The mysterious death of Sub-Lieutenant Ian Lewis Ruxton Wilson always lingered over the Wilson family.
They have all wondered over the decades, just what happened. How did he die? Was his Swordfish plane shot down? Did he ditch in the North Sea? Was he captured by the Nazis and shot?
But after 72 years, Caughey received a shock phone call from a stranger. It was a conversation that would finally end the family's mystery.
"We never heard another thing from the authorities for 70 years and then suddenly out of the blue last October I received a phone call," said Caughey, now aged 87 and still living in Auckland.
The call came from Napier man, Les Hayward, nephew of Sub-Lieutenant Leslie Frank Hayward, who was a close mate of Wilson's and was shot down on the same mission.
Hayward's nephew, Tony Wiles, had researched the tragedy from his UK home.
His digging led him to Gildas Saouzanet, a local of the Brittany village of Plouguerneau, near Brest, with a passion for uncovering details of World War I and World War II plane crashes in his region of northwest France.

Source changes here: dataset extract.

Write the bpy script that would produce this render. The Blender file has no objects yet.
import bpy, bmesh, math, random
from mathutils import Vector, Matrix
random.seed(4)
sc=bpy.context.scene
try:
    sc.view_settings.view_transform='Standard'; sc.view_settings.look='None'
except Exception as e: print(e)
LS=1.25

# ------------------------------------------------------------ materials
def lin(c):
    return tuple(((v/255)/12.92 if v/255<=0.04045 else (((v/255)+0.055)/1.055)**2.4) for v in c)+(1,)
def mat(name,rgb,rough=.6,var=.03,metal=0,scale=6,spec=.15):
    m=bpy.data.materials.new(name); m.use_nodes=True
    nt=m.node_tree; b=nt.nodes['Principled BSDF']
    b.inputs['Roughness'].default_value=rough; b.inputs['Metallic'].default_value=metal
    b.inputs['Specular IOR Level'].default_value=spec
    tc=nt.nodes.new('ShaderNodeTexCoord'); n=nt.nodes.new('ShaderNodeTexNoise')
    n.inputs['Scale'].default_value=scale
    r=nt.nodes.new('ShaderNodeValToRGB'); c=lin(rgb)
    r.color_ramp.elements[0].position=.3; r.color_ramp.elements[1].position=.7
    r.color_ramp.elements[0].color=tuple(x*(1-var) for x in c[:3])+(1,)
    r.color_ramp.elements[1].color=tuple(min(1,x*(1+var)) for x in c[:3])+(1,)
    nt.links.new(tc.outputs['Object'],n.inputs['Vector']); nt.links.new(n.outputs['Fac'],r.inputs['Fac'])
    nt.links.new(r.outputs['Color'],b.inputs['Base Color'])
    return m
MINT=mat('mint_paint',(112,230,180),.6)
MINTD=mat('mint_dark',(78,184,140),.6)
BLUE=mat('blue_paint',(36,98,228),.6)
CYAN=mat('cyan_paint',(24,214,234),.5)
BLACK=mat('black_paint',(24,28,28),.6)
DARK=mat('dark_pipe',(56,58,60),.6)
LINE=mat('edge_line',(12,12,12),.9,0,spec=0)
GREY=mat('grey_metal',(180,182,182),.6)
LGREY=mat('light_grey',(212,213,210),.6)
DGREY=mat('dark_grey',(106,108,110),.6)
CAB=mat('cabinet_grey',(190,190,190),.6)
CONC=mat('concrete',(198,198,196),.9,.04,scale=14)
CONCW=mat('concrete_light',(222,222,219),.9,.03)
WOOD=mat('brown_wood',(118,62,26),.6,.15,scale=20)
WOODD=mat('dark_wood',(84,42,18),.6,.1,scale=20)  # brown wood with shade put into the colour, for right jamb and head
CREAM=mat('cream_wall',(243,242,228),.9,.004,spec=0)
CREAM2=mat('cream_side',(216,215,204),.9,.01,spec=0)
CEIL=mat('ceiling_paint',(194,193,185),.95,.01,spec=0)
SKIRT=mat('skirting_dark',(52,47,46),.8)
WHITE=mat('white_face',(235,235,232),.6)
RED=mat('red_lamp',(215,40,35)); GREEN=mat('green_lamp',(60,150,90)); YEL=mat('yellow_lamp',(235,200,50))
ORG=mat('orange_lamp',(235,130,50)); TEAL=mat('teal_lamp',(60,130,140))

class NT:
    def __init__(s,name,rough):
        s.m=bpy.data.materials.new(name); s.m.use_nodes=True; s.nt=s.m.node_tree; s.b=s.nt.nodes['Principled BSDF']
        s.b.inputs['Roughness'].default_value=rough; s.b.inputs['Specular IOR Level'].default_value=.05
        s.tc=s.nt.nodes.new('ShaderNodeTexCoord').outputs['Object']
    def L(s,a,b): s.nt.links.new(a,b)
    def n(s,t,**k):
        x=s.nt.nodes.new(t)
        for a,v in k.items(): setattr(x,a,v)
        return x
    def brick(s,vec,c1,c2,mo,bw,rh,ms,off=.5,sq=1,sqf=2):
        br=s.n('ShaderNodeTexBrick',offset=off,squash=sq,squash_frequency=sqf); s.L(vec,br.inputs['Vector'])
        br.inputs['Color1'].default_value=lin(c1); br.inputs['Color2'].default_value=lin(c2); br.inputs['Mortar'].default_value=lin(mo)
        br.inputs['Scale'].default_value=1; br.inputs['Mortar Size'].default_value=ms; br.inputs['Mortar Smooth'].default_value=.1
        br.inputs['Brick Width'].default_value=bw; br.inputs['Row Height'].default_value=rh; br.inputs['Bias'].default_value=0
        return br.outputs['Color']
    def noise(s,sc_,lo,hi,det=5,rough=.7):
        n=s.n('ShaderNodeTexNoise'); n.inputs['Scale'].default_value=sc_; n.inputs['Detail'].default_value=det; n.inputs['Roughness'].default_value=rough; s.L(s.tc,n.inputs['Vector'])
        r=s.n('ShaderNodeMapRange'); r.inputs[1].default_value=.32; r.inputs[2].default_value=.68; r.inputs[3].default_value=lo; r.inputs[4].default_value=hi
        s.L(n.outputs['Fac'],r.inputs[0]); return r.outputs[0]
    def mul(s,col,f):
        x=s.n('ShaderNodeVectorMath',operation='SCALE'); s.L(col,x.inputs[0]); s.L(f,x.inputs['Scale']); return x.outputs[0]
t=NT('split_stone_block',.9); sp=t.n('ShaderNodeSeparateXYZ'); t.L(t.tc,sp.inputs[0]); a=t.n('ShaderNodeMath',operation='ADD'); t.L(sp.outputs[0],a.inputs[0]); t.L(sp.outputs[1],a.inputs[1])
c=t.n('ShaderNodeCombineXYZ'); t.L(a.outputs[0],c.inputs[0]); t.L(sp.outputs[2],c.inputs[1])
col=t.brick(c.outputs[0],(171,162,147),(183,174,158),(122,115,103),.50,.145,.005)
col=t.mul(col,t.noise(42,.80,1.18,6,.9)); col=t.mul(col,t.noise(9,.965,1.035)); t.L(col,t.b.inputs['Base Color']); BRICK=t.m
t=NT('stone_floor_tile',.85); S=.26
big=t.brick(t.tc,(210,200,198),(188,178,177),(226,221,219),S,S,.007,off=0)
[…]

The flight commander's report on the operation suggested the planes went down in a tiny rocky cove on the Brittany coast.
Using a metal detector, Saouzanet was able to discover pieces of fuselage.
It now appears that flight co-ordinates were mistakenly changed mid-flight; Wilson and Hayward were sent to attack a beached German torpedo boat. They were shot down by massed anti-aircraft defences.
Caughey, a "fairly phlegmatic person", admits being stunned by the news.
"I had a good conversation with Les Hayward and got as many details from him as I could," she said.
"I've subsequently got photographs of the unmarked grave where Ian and three others are buried. They didn't want to tell me, but they were burned beyond recognition."
The graves are maintained by the Commonwealth War Graves Commission and Plouguerneau villagers lay flowers to pay their respects.
Now, Caughey and her family will make a pilgrimage to the site in August.
Saouzanet says he will pass on a piece of wreckage from her brother's plane.
"I never expected to find out the whole story," Caughey said.
"It's the sort of thing you never imagine could happen and it's been wonderful. It has brought my brothers into my family's life again."